La Spata, who said the current budget proposal will need significant changes before it can pass, argued for a plan that pairs new revenue with cuts identified in the Ernst & Young report.

“We sometimes conflate cuts with efficiencies,” La Spata said. “Efficiency is providing the same high level of service to Chicagoans that they deserve and doing it with the same amount or less revenue. There’s so much more in the Ernst & Young report that we can dig into. There is no single way that we are going to get to a balanced budget, we should all be clear on that. It’s efficiencies, it has a revenue side to it. It’s more transparency in terms of how we use our revenue.”

Is the Head Tax a Nonstarter? 

Johnson’s proposed tax on corporations has become the most incendiary part of his spending plan and the sticking point for many alderpeople. 

Conway said that more cuts outlined in the Ernst & Young report need to be implemented before a head tax is considered. 

“What I hear in the 34th Ward is we need to show taxpayers that we are being efficient with their tax dollars before we go asking for more, and Ernst & Young identified several areas in savings,” Conway said. “We need to really go back to departments and show taxpayers we’re being efficient with those dollars, that we have worked that out before we do anything like a head tax.”

Hall said he doesn’t see any budget passing unless it asks wealthy Chicagoans to “put more skin in the game.”

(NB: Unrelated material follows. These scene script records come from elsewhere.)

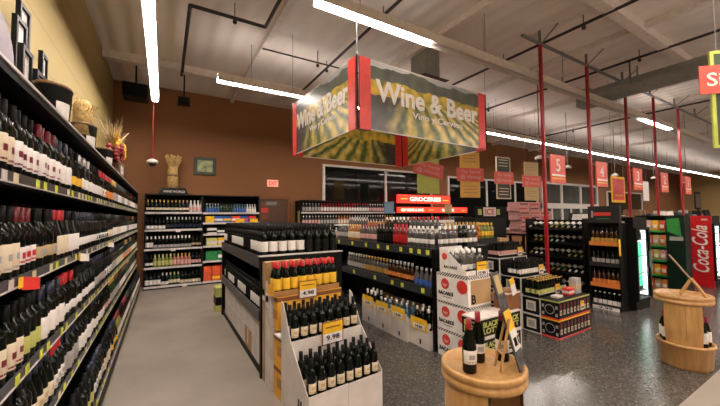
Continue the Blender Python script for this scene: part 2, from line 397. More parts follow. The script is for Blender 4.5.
# pole frame of the checkouts
t = thing('strut_frame', 'grey steel strut rail carrying the red checkout poles', 'rail', (5.25, 3.24, 4.76))
MB().box((0, -.02, -.02), (11.5, .02, .02), STEEL).build('rail', t)
for x in (.55, 2.25, 3.95, 5.6, 7.4, 9.2):
    h = MB(); h.box((x-.018, -.018, .02), (x+.018, .018, .238), STEEL); h.tube((x+.05, 0, .02), (x+.05, -.3, .238), .012, STEEL, 6); h.build('drop_bracket', t)
POLX = (5.80, 7.50, 9.32, 11.04, 12.9)
ORD = ('closest to the beer case island', 'behind the slim black bottle display', 'above the white-framed poster', 'just beyond the small white notice', 'last along the row to the far wall')
for i, x in enumerate(POLX):
    t = thing('red_pole', 'tall red checkout pole, the one ' + ORD[i], 'pole', (x, 3.24, 0))
    MB().box((-.026, -.026, .02), (.026, .026, 4.735), REDP).build('shaft', t, bevel=.006); MB().box((-.08, -.08, 0), (.08, .08, .02), REDP).build('foot_plate', t)
    n = '54321'[i]
    s = thing('number_sign', 'coral red checkout sign with white number ' + ('five', 'four', 'three', 'two', 'one')[i], 'sign', (x+.37, 3.2, 2.23))
    MB().box((-.25, -.012, 0), (.25, .012, .52), PINKRED).build('sign_panel', s, bevel=.004)
    MB().box((-.34, .0, .44), (-.25, .012, .47), STEEL).build('clamp', s)
    text(n, s, (0, -.0135, .33), '-y', WHITE, height=.23, bold=.01, name='numeral')
    b = MB(); b.box((-.22, -.0145, .13), (.22, -.0125, .16), WHITE); b.box((-.22, -.0145, .07), (.22, -.0125, .10), GOLD); b.build('printed_line', s)

# security cameras
def camera_dome(x, y, z, label, pole_m=REDP):
    t = thing('security_camera', label, 'camera', (x, y, z))
    d = MB(); d.lathe([(.001, -.07), (.05, -.06), (.075, -.02), (.08, 0)], DARK, 12); d.build('lens_dome', t)
    d = MB(); d.lathe([(.08, 0), (.11, .01), (.11, .06), (.04, .1), (.001, .1)], WHITE, 12); d.build('housing', t)
    MB().tube((0, 0, .1), (0, 0, ZC-z-.002), .012, pole_m, 6).build('drop_rod', t)
camera_dome(-.23, 8.07+.3, 2.86, 'white camera dome on red rod above the back wine shelves')
camera_dome(8.05, 4.6, 3.05, 'white camera dome on red rod above the tan hanging board')
for x, y, z, l in ((11.2, 5.5, 3.15, 'white camera dome between checkout signs five and four'), (14.6, 5.5, 3.1, 'white camera dome between checkout signs four and three'), (18.4, 5.5, 3.2, 'white camera dome between checkout signs three and two'), (22.6, 5.5, 3.2, 'white camera dome between checkout signs two and one')):
    camera_dome(x, y, z, l, STEEL)

# ------------------------------------------------------------------ square hanging banner
SX, SY, SZ, SW, SD, SH = 2.05, 3.44, 2.77, 2.58, 2.15, .90
t = thing('hanging_banner', 'big square hanging banner sign with vineyard pictures and red corners', 'sign', (SX, SY, SZ), R(2.2))
def banner(name, loc, rz, w, txt):
    b = MB(); b.box((0, -.006, 0), (w, .006, SH), VINE); p = b.build(name, t, loc, rz)
    e = MB(); e.box((0, -.008, -.012), (w, .008, 0), CHROME); e.box((0, -.008, SH), (w, .008, SH+.012), CHROME); e.build('panel_edge', p)
    for q in (0, w-.17):
        MB().box((q, -.012, -.016), (q+.17, .012, SH+.016), RED).build('corner_strip', p)
    if txt:
        text('Wine & Beer', p, (w*.5+.02, -.0165, SH*.585), '-y', WHITE, width=w*.82, height=.29, bold=.028)
        text('Vino y Cerveza', p, (w*.56, -.0165, SH*.31), '-y', WHITE, width=w*.42, height=.115, bold=.012)
banner('banner_panel', (.03, 0, 0), 0, SW-.06, True)
banner('banner_panel', (0, SD-.03, 0), R(-90), SD-.06, True)
banner('banner_panel', (SW-.03, SD, 0), R(180), SW-.06, True)
banner('banner_panel', (SW, .03, 0), R(90), SD-.06, True)
for x, y in ((0, 0), (SW, 0), (0, SD), (SW, SD)):
    b = MB(); b.tube((x, y, -.01), (x, y, SH+.02), .012, INK, 6); b.build('corner_post', t)
    b = MB(); b.tube((x, y, SH+.02), (x, y, (ZL if y == 0 and x == 0 else ZC-.002)-SZ), .004, STEEL, 5); b.ball((x, y, SH+.04), .016, CHROME, 8, 5); b.build('hanging_wire', t)

# ------------------------------------------------------------------ bottles
SHAPES = {
 'bordeaux': ([(.0005, 0), (.034, 0), (.0375, .006), (.0375, .19), (.034, .208), (.020, .228), (.0145, .24), (.0145, .285), (.0155, .287), (.0155, .296), (.0005, .298)], .0375, .30, (.235, .0162)),
 'burgundy': ([(.0005, 0), (.036, 0), (.040, .006), (.040, .145), (.036, .175), (.024, .215), (.0155, .245), (.0145, .285), (.0155, .287), (.0155, .296), (.0005, .298)], .040, .30, (.236, .0165)),
 'magnum': ([(.0005, 0), (.042, 0), (.047, .008), (.047, .19), (.042, .215), (.026, .245), (.018, .262), (.0165, .31), (.018, .312), (.018, .325), (.0005, .327)], .047, .33, (.262, .020)),
 'spirit': ([(.0005, 0), (.036, 0), (.038, .006), (.038, .17), (.035, .19), (.018, .212), (.014, .23), (.014, .262), (.0005, .264)], .038, .28, (.236, .0165)),
 'squat': ([(.0005, 0), (.040, 0), (.044, .008), (.044, .12), (.036, .16), (.018, .19), (.015, .21), (.015, .24), (.0005, .242)], .044, .25, (.212, .018)),
 'beer': ([(.0005, 0), (.028, 0), (.0305, .005), (.0305, .12), (.026, .145), (.016, .175), (.013, .20), (.013, .226), (.0005, .228)], .0305, .23, (.214, .0145)),
}
BC = {}
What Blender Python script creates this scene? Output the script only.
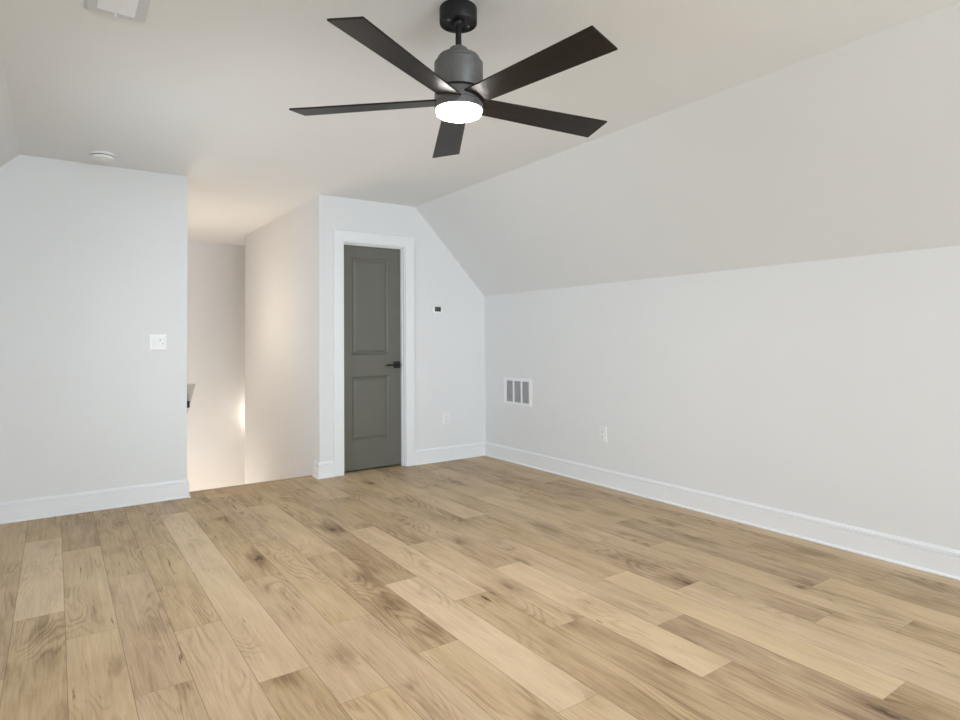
import bpy, bmesh, math, random
from mathutils import Vector, Matrix

for o in list(bpy.data.objects):
    bpy.data.objects.remove(o, do_unlink=True)
S = bpy.context.scene
COL = S.collection

# ------------------------------------------------------------------ camera
F_PX, YAW, PITCH, ROLL = 609.63, 0.6085, 0.0241, -0.0077
CAM = Vector((-3.6018, -5.0841, 1.179))
cd = bpy.data.cameras.new('camera')
cam = bpy.data.objects.new('camera', cd)
COL.objects.link(cam)
fw = Vector((math.sin(YAW)*math.cos(PITCH), math.cos(YAW)*math.cos(PITCH), math.sin(PITCH)))
r0 = Vector((math.cos(YAW), -math.sin(YAW), 0))
u0 = r0.cross(fw)
rt = math.cos(ROLL)*r0 + math.sin(ROLL)*u0
up = -math.sin(ROLL)*r0 + math.cos(ROLL)*u0
M = Matrix((rt, up, -fw)).transposed().to_4x4()
M.translation = CAM
cam.matrix_world = M
cd.sensor_fit = 'HORIZONTAL'
cd.sensor_width = 36
cd.lens = F_PX/960*36
cd.shift_y = -(360-324.47)/960
cd.clip_start = .02
S.camera = cam

# ------------------------------------------------------------------ light and exposure
S.view_settings.view_transform = 'Standard'
S.view_settings.look = 'None'
S.view_settings.gamma = 1
S.view_settings.use_curve_mapping = False
S.view_settings.exposure = 0.07
W = bpy.data.worlds.new('sky')
S.world = W
W.use_nodes = True
bg = W.node_tree.nodes['Background']
bg.inputs[0].default_value = (.80, .90, 1, 1)
bg.inputs[1].default_value = 1.0


def area(name, loc, target, sx, sy, watts, col, spread=180):
    d = bpy.data.lights.new(name, 'AREA')
    d.shape = 'RECTANGLE'
    d.size, d.size_y = sx, sy
    d.energy = watts
    d.color = col
    d.spread = math.radians(spread)
    o = bpy.data.objects.new(name, d)
    COL.objects.link(o)
    o.location = loc
    o.rotation_euler = (Vector(target)-Vector(loc)).to_track_quat('-Z', 'Y').to_euler()
    return o


YF = -9.6          # front wall, behind the camera
# daylight coming in through the windows of the front wall
# (sky light, plus an upward lamp added to brighten the ceiling)
DAY = (.785, .905, 1)
for wx in (-1.0, -2.3):
    area('window_and_side_fill', (wx, YF-.02, 1.35), (wx-.5, 0, 1.2), 1.0, 1.2, 30, DAY)
    area('ceiling_fill', (wx, YF-.02, 1.30), (wx-.9, YF+6, 6.5), 1.0, 1.1, 93, DAY)
# fill lamp added at an unseen left opening to lift the right wall
area('window_and_side_fill', (-4.62, -1.75, .95), (0, -1.2, 1.45), 1.1, .8, 13, DAY, 100)

# ------------------------------------------------------------------ materials


def mat(name, col, rough=.5, metal=0., emit=None, estr=0., spec=.5):
    m = bpy.data.materials.new(name)
    m.use_nodes = True
    b = m.node_tree.nodes['Principled BSDF']
    b.inputs['Base Color'].default_value = (*col, 1)
    b.inputs['Roughness'].default_value = rough
    b.inputs['Metallic'].default_value = metal
    b.inputs['Specular IOR Level'].default_value = spec
    if emit:
        b.inputs['Emission Color'].default_value = (*emit, 1)
        b.inputs['Emission Strength'].default_value = estr
    return m


def noise_tint(m, scale, amt, bump=0., bscale=200, stretch=(1, 1, 1)):
    """small procedural variation of the colour and a fine bump"""
    nt = m.node_tree
    b = nt.nodes['Principled BSDF']
    base = b.inputs['Base Color'].default_value[:]
    tc = nt.nodes.new('ShaderNodeTexCoord')
    mp = nt.nodes.new('ShaderNodeMapping')
    mp.inputs['Scale'].default_value = stretch
    nt.links.new(tc.outputs['Object'], mp.inputs[0])
    n = nt.nodes.new('ShaderNodeTexNoise')
    n.inputs['Scale'].default_value = scale
    n.inputs['Detail'].default_value = 4
    nt.links.new(mp.outputs[0], n.inputs['Vector'])
    cr = nt.nodes.new('ShaderNodeValToRGB')
    cr.color_ramp.elements[0].position = .3
    cr.color_ramp.elements[1].position = .7
    cr.color_ramp.elements[0].color = (*[c*(1-amt) for c in base[:3]], 1)
    cr.color_ramp.elements[1].color = (*[min(1, c*(1+amt)) for c in base[:3]], 1)
    nt.links.new(n.outputs['Fac'], cr.inputs[0])
    nt.links.new(cr.outputs[0], b.inputs['Base Color'])
    if bump:
        n2 = nt.nodes.new('ShaderNodeTexNoise')
        n2.inputs['Scale'].default_value = bscale
        n2.inputs['Detail'].default_value = 2
        nt.links.new(tc.outputs['Object'], n2.inputs['Vector'])
        bp = nt.nodes.new('ShaderNodeBump')
        bp.inputs['Strength'].default_value = bump
        bp.inputs['Distance'].default_value = .002
        nt.links.new(n2.outputs['Fac'], bp.inputs['Height'])
        nt.links.new(bp.outputs[0], b.inputs['Normal'])
    return m


m_wall = noise_tint(mat('wall_paint', (.80, .80, .80), .7, spec=.3), 3, .006, .06, 260)
m_ceil = noise_tint(mat('ceiling_paint', (.86, .86, .86), .85, spec=.2), 3, .006, .08, 220)
m_trim = noise_tint(mat('trim_enamel', (.86, .865, .875), .32), 6, .004)
m_door = noise_tint(mat('door_enamel', (.138, .135, .110), .38), 4, .03, .05, 120)
m_black = noise_tint(mat('matte_black_metal', (.009, .009, .009), .5, spec=.35), 30, .1)
m_graph = noise_tint(mat('graphite_metal', (.15, .147, .144), .45, .45), 60, .08, .05, 600)
m_plastic = noise_tint(mat('white_plastic', (.86, .86, .85), .35), 10, .01)
m_vent = noise_tint(mat('white_steel', (.90, .90, .91), .35), 10, .01)
m_flange = noise_tint(mat('flange_shade_grey', (.66, .66, .69), .45), 10, .01)  # white flange, greyed in its colour to stand for shade
m_dark = noise_tint(mat('duct_dark', (.11, .11, .108), .8), 10, .1)
m_slot = noise_tint(mat('slot_dark', (.03, .03, .03), .6), 10, .1)
m_display = noise_tint(mat('display_glass', (.045, .05, .045), .15), 10, .05)
m_digit = noise_tint(mat('display_digit', (.30, .32, .29), .3), 10, .02)
m_glass = mat('lit_diffuser', (.9, .88, .84), .5, emit=(1, .96, .91), estr=60)
m_lens = mat('lit_lens', (.9, .88, .84), .5, emit=(1, .98, .95), estr=215)
m_warm = mat('lit_warm_shade', (.9, .85, .75), .5, emit=(1, .86, .70), estr=76)
m_warm2 = mat('lit_warm_tube', (.9, .85, .75), .5, emit=(1, .90, .77), estr=22)
m_handrail = noise_tint(mat('rail_shade_grey', (.62, .62, .61), .35), 8, .01)  # grey of the shaded underside put into the rail colour


def blade_material():
    m = mat('blade_wood', (.018, .012, .010), .40, spec=.32)
    nt = m.node_tree
    b = nt.nodes['Principled BSDF']
    tc = nt.nodes.new('ShaderNodeTexCoord')
    mp = nt.nodes.new('ShaderNodeMapping')
    mp.inputs['Scale'].default_value = (2, 60, 60)
    n = nt.nodes.new('ShaderNodeTexNoise')
    n.inputs['Scale'].default_value = 3
    n.inputs['Detail'].default_value = 6
    cr = nt.nodes.new('ShaderNodeValToRGB')
    cr.color_ramp.elements[0].position = .3
    cr.color_ramp.elements[1].position = .75
    cr.color_ramp.elements[0].color = (.005, .0035, .003, 1)
    cr.color_ramp.elements[1].color = (.020, .012, .009, 1)
    nt.links.new(tc.outputs['Object'], mp.inputs[0])
    nt.links.new(mp.outputs[0], n.inputs['Vector'])
    nt.links.new(n.outputs['Fac'], cr.inputs[0])
    nt.links.new(cr.outputs[0], b.inputs['Base Color'])
    return m


m_blade = blade_material()

PLW, PLL = .1807, 1.235


def floor_material():
    m = mat('oak_planks', (.4, .28, .16), .42)
    nt = m.node_tree
    N, L = nt.nodes.new, nt.links.new
    b = nt.nodes['Principled BSDF']

    def math_(op, a, c=None, clamp=False):
        n = N('ShaderNodeMath')
        n.operation = op
        n.use_clamp = clamp
        for i, v in enumerate((a, c)):
            if v is None:
                continue
            if isinstance(v, (int, float)):
                n.inputs[i].default_value = v
            else:
                L(v, n.inputs[i])
        return n.outputs[0]

    def noise(vec, scale, detail=3, rough=.5, dist=0.):
        n = N('ShaderNodeTexNoise')
        n.inputs['Scale'].default_value = scale
        n.inputs['Detail'].default_value = detail
        n.inputs['Roughness'].default_value = rough
        n.inputs['Distortion'].default_value = dist
        L(vec, n.inputs['Vector'])
        return n.outputs['Fac']

    def rng(v, a, c, lo, hi):
        n = N('ShaderNodeMapRange')
        n.inputs[1].default_value, n.inputs[2].default_value = a, c
        n.inputs[3].default_value, n.inputs[4].default_value = lo, hi
        n.interpolation_type = 'SMOOTHSTEP'
        L(v, n.inputs[0])
        return n.outputs[0]

    uv = N('ShaderNodeUVMap')
    sep = N('ShaderNodeSeparateXYZ')
    L(uv.outputs[0], sep.inputs[0])
    U, V = sep.outputs[0], sep.outputs[1]          # metres across / along the board
    at = N('ShaderNodeAttribute')
    at.attribute_name = 'plank'
    asep = N('ShaderNodeSeparateXYZ')
    L(at.outputs['Vector'], asep.inputs[0])
    tone, seed, hue = asep.outputs

    def vec(su, sv):
        c = N('ShaderNodeCombineXYZ')
        L(math_('MULTIPLY', U, su), c.inputs[0])
        L(math_('MULTIPLY', V, sv), c.inputs[1])
        L(math_('MULTIPLY', seed, 97.0), c.inputs[2])
        return c.outputs[0]

    # cathedral grain: rings of a noise field stretched along the board
    field = noise(vec(5.0, .9), 1.0, 2, .45, .3)
    rings = math_('POWER', math_('ADD', .5, math_('MULTIPLY', math_('SINE', math_('MULTIPLY', field, 150.0)), .5)), 2.5)
    ringmask = rng(noise(vec(4, 1.1), 1.3, 2), .46, .62, 0, 1)
    fine = noise(vec(210, 8), 1.0, 5, .7)
    fine2 = noise(vec(52, 2.2), 1.0, 4, .62, .4)
    blotch = noise(vec(9, 2.2), 1.0, 4, .55, .6)
    # knots and cracks
    kn = N('ShaderNodeTexVoronoi')
    kn.inputs['Scale'].default_value = 1.0
    kn.inputs['Randomness'].default_value = 1.0
    kv = N('ShaderNodeVectorMath')
    kv.operation = 'ADD'
    wob = N('ShaderNodeTexNoise')
    wob.inputs['Scale'].default_value = 2.2
    wob.inputs['Detail'].default_value = 4
    L(vec(16, 7), wob.inputs['Vector'])
    wsc = N('ShaderNodeVectorMath')
    wsc.operation = 'MULTIPLY_ADD'
    wsc.inputs[1].default_value = (.34, .34, 0)
    wsc.inputs[2].default_value = (-.17, -.17, 0)
    L(wob.outputs['Color'], wsc.inputs[0])
    L(vec(6.2, 2.6), kv.inputs[0])
    L(wsc.outputs[0], kv.inputs[1])
    L(kv.outputs[0], kn.inputs['Vector'])
    knsel = rng(N_sep(nt, kn.outputs['Color']), .62, .66, 0, 1)
    knot = math_('MULTIPLY', rng(kn.outputs['Distance'], .03, .17, 1, 0), knsel)
    halo = math_('MULTIPLY', rng(kn.outputs['Distance'], .05, .55, 1, 0), knsel)
    crack = rng(noise(vec(60, 3.2), 1.0, 4, .6, 1.0), .64, .70, 0, 1)
    crackm = rng(noise(vec(7, 1.8), 1.7, 2), .48, .60, 0, 1)

    # sum of tone terms: 0 dark, 1 light
    t = math_('ADD', math_('MULTIPLY', tone, .22), .545)
    t = math_('ADD', t, math_('MULTIPLY', math_('SUBTRACT', fine, .5), .50))
    t = math_('ADD', t, math_('MULTIPLY', math_('SUBTRACT', fine2, .5), .42))
    t = math_('ADD', t, math_('MULTIPLY', math_('SUBTRACT', blotch, .5), .5))
    t = math_('SUBTRACT', t, math_('MULTIPLY', math_('MULTIPLY', rings, ringmask), .15))
    t = math_('SUBTRACT', t, math_('MULTIPLY', halo, .20))
    t = math_('SUBTRACT', t, math_('MULTIPLY', knot, .24))
    t = math_('SUBTRACT', t, math_('MULTIPLY', math_('MULTIPLY', crack, crackm), .42))
    cr = N('ShaderNodeValToRGB')
    e = cr.color_ramp.elements
    e[0].position, e[0].color = 0.0, (.11, .062, .028, 1)
    e[1].position, e[1].color = 1.0, (.77, .59, .385, 1)
    for pos, c in ((.28, (.33, .217, .116)), (.52, (.535, .380, .222)), (.75, (.665, .493, .306))):
        n = e.new(pos)
        n.color = (*c, 1)
    L(t, cr.inputs[0])
    # seam: darker bevel line round each board
    du = math_('MINIMUM', U, math_('SUBTRACT', PLW, U))
    dv = math_('MINIMUM', V, math_('SUBTRACT', PLL, V))
    seam = math_('MULTIPLY', rng(du, .0004, .0022, .52, 1), rng(dv, .0004, .0022, .72, 1))
    mx = N('ShaderNodeMix')
    mx.data_type = 'RGBA'
    mx.blend_type = 'MULTIPLY'
    mx.inputs[0].default_value = 1
    L(cr.outputs[0], mx.inputs[6])
    cc = N('ShaderNodeCombineColor')
    for i in range(3):
        L(seam, cc.inputs[i])
    L(cc.outputs[0], mx.inputs[7])
    hs = N('ShaderNodeHueSaturation')
    L(math_('ADD', .5, math_('MULTIPLY', hue, .003)), hs.inputs['Hue'])
    L(math_('ADD', .96, math_('MULTIPLY', hue, .04)), hs.inputs['Saturation'])
    L(mx.outputs[2], hs.inputs['Color'])
    L(hs.outputs[0], b.inputs['Base Color'])
    L(math_('ADD', .36, math_('MULTIPLY', fine, .2)), b.inputs['Roughness'])
    b.inputs['Specular IOR Level'].default_value = .2
    bp = N('ShaderNodeBump')
    bp.inputs['Strength'].default_value = .18
    bp.inputs['Distance'].default_value = .002
    L(math_('ADD', math_('MULTIPLY', fine, .4), math_('MULTIPLY', seam, 1.2)), bp.inputs['Height'])
    L(bp.outputs[0], b.inputs['Normal'])
    return m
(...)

“I don’t see a way forward unless corporations pay their fair share,” Hall said. “We’ve made concessions for corporations, and in those concessions we are saying this tax will be reinvested directly into the communities, number one, that need investment. … It’s now the time for corporations to pay for the roads they drive on, for the utilities that they use and stop breaking the backs of the employees and using them as pawns to threaten to leave.”